JINR presented prototype device for mobile carbon analysis in soil

News, 27 May 2022

The presentation took place on 24 May at the opening of “Way Carbon”, the first carbon test site in the North Caucasus.

The device has been developed on the basis of the tagged neutron method and can be mobile. This relatively small setup (transported by a car trailer or a golf cart) will be installed (or will move) over soil layers to analyse the carbon content in them. Thus, specialists will carry out the analysis directly in a filed without delivering samples to a laboratory.

One of the most important carbon reservoirs in terms of ecology is soil. The tagged neutrons method (TNM) is the only candidate for a non–invasive (without extracting samples) volume field method of monitoring carbon in soil. The method principle is based on the process peculiarities that take place in a compact neutron generator.

It is expected that the device will be based on this principle providing mobile/field implementation. A relatively small setup (transported by a car trailer or a golf cart) will be installed (or will move) over soil layers to analyse the carbon content in them. Thus, specialists will carry out the analysis directly in a filed without delivering samples to a laboratory.

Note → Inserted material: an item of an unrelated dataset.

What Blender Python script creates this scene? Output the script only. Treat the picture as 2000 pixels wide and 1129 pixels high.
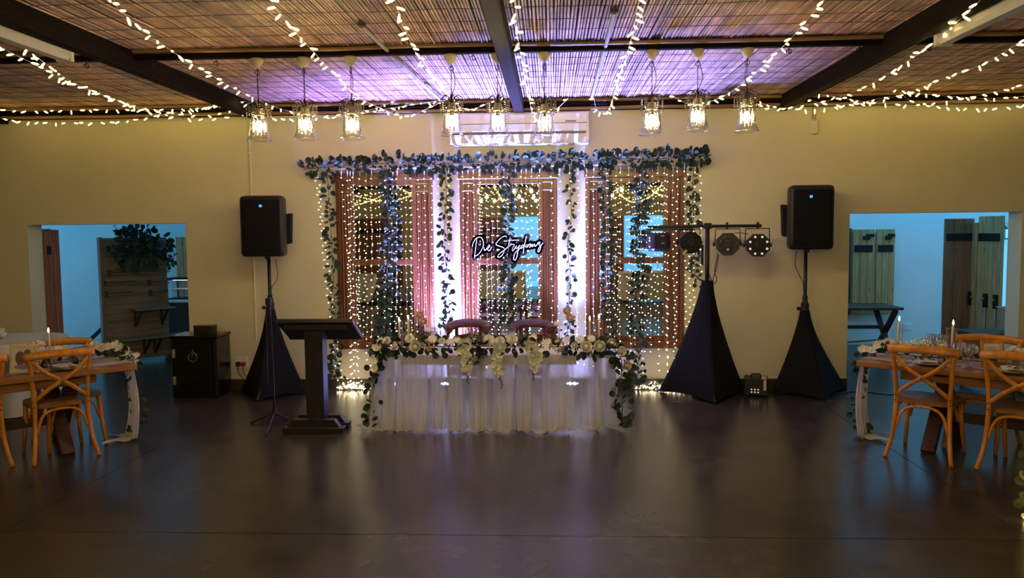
import bpy, bmesh, math, random
from mathutils import Vector, Matrix, Euler, noise
random.seed(11)
for _o in list(bpy.data.objects):
    bpy.data.objects.remove(_o)
SC = bpy.context.scene
COL = SC.collection
PI = math.pi
V = Vector
U = random.uniform

# ------------------------------------------------------------------ camera
YAW, PITCH, ROLL, DIST, EYE, FPX = 0.049, -0.072, -0.010, 9.22, 1.85, 1550.0
_fw = V((-math.sin(YAW), math.cos(YAW), 0)); _rt = V((math.cos(YAW), math.sin(YAW), 0)); _up = V((0, 0, 1))
_f2 = _fw * math.cos(PITCH) + _up * math.sin(PITCH); _u2 = _up * math.cos(PITCH) - _fw * math.sin(PITCH)
_r3 = _rt * math.cos(ROLL) + _u2 * math.sin(ROLL); _u3 = _u2 * math.cos(ROLL) - _rt * math.sin(ROLL)
CAMPOS = V((0, -DIST, EYE))
cam_data = bpy.data.cameras.new('camera')
cam_data.sensor_width = 36.0
cam_data.lens = FPX / 2000.0 * 36.0
cam_data.clip_end = 200
cam = bpy.data.objects.new('camera', cam_data)
COL.objects.link(cam)
_m = Matrix.Identity(4)
for _i in range(3):
    _m[_i][0] = _r3[_i]; _m[_i][1] = _u3[_i]; _m[_i][2] = -_f2[_i]; _m[_i][3] = CAMPOS[_i]
cam.matrix_world = _m
SC.camera = cam

def _ray(px, py):
    return _f2 + _r3 * ((px - 1000) / FPX) + _u3 * ((564.5 - py) / FPX)
def W(px, py, y=0.0):
    """the place on the vertical plane at depth y seen at a photograph pixel"""
    d = _ray(px, py); return CAMPOS + d * ((y - CAMPOS.y) / d.y)
def PX(p):
    d = V(p) - CAMPOS; z = d.dot(_f2); return (1000 + FPX * d.dot(_r3) / z, 564.5 - FPX * d.dot(_u3) / z)
def F(px, py, z=0.0):
    """the place on the horizontal plane at height z seen at a photograph pixel"""
    d = _ray(px, py); return CAMPOS + d * ((z - CAMPOS.z) / d.z)

# ------------------------------------------------------------------ world, view
wd = bpy.data.worlds.new('world'); SC.world = wd; wd.use_nodes = True
_bg = wd.node_tree.nodes['Background']
_bg.inputs[0].default_value = (0.14, 0.55, 1.0, 1)      # overcast daylight as the warm white balance sees it
_bg.inputs[1].default_value = 4.2
SC.view_settings.view_transform = 'Standard'
SC.view_settings.look = 'None'
SC.view_settings.exposure = 0.0
SC.view_settings.gamma = 1.0
SC.view_settings.use_curve_mapping = False
cy = SC.cycles
cy.use_denoising = True
cy.use_light_tree = True
cy.max_bounces = 7; cy.diffuse_bounces = 4; cy.glossy_bounces = 4; cy.transmission_bounces = 4; cy.transparent_max_bounces = 16
cy.sample_clamp_indirect = 4.0
cy.caustics_reflective = False; cy.caustics_refractive = False

WARM = (1.0, 0.72, 0.18)          # fairy lamp colour
BULB_W = 1.0                      # common multiplier for all fairy lamps

# ------------------------------------------------------------------ materials
def _nt(name):
    m = bpy.data.materials.new(name); m.use_nodes = True
    return m, m.node_tree.nodes, m.node_tree.links, m.node_tree.nodes['Principled BSDF']

def mat(name, col, rough=0.5, metal=0.0, spec=0.5, var=0.0, scale=8.0, bump=0.0, bscale=60.0, island=0.0, emit=None, es=0.0, sheen=0.0):
    m, N, L, b = _nt(name)
    b.inputs['Base Color'].default_value = (*col, 1)
    b.inputs['Roughness'].default_value = rough
    b.inputs['Metallic'].default_value = metal
    b.inputs['Specular IOR Level'].default_value = spec
    if sheen: b.inputs['Sheen Weight'].default_value = sheen
    if emit:
        b.inputs['Emission Color'].default_value = (*emit, 1); b.inputs['Emission Strength'].default_value = es
    src = None
    if var or bump:
        tc = N.new('ShaderNodeTexCoord')
    if var:
        n = N.new('ShaderNodeTexNoise'); n.inputs['Scale'].default_value = scale; n.inputs['Detail'].default_value = 5
        L.new(tc.outputs['Object'], n.inputs['Vector'])
        r = N.new('ShaderNodeMapRange'); r.inputs['To Min'].default_value = 1 - var; r.inputs['To Max'].default_value = 1 + var
        r.inputs['From Min'].default_value = 0.3; r.inputs['From Max'].default_value = 0.7
        L.new(n.outputs['Fac'], r.inputs['Value']); src = r.outputs[0]
    if island:
        g = N.new('ShaderNodeNewGeometry')
        r2 = N.new('ShaderNodeMapRange'); r2.inputs['To Min'].default_value = 1 - island; r2.inputs['To Max'].default_value = 1 + island
        L.new(g.outputs['Random Per Island'], r2.inputs['Value'])
        if src:
            mm = N.new('ShaderNodeMath'); mm.operation = 'MULTIPLY'; L.new(src, mm.inputs[0]); L.new(r2.outputs[0], mm.inputs[1]); src = mm.outputs[0]
        else: src = r2.outputs[0]
    if src:
        mx = N.new('ShaderNodeVectorMath'); mx.operation = 'SCALE'
        mx.inputs[0].default_value = col; L.new(src, mx.inputs['Scale']); L.new(mx.outputs[0], b.inputs['Base Color'])
    if bump:
        n2 = N.new('ShaderNodeTexNoise'); n2.inputs['Scale'].default_value = bscale; n2.inputs['Detail'].default_value = 4
        L.new(tc.outputs['Object'], n2.inputs['Vector'])
        bp = N.new('ShaderNodeBump'); bp.inputs['Strength'].default_value = bump; bp.inputs['Distance'].default_value = 0.01
        L.new(n2.outputs['Fac'], bp.inputs['Height']); L.new(bp.outputs[0], b.inputs['Normal'])
    return m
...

A. B. Sadovsky (DLNP, TANGRA) is telling Minister of Science and Higher Education of the Russian Federation Valery Falkov about the method potential. Photo: Kadyrov Chechen State University

A non-invasive characteristic allows immediately obtaining information about the carbon content in a significant volume of soil at a certain depth. It is that feature to which the main difficulty is related. The method is very different from those used today. It is necessary to develop methodological framework and ways of its application, as well as approaches to the result interpretation. Participants of the TANGRA collaboration from FLNP, DLNP, VBLHEP, LRB, and a number of partner scientific centres in close cooperation with specialists of carbon test sites will solve these tasks together with the optimisation of TNM-based setup implementation.

Head of the Ministry of Science and Higher Education of Russia Valery Falkov took part in the opening ceremony of the first carbon test site “Way Carbon” in the North Caucasus. Together with the Minister, Special Presidential Representative on Climate Issues Ruslan Edelgeriyev visited the new site.

Photo: Kadyrov Chechen State University

Carbon test sites of the Ministry of Science and Higher Education are technological platforms created in regions of the Russian Federation for testing technologies aimed to control the balance of climatically active gases, monitoring the sequestration potential of various ecosystems. Way Carbon is a joint project of Kadyrov Chechen State University and Grozny State Oil Technical University. It solves a number of strategic agricultural and climatic problems.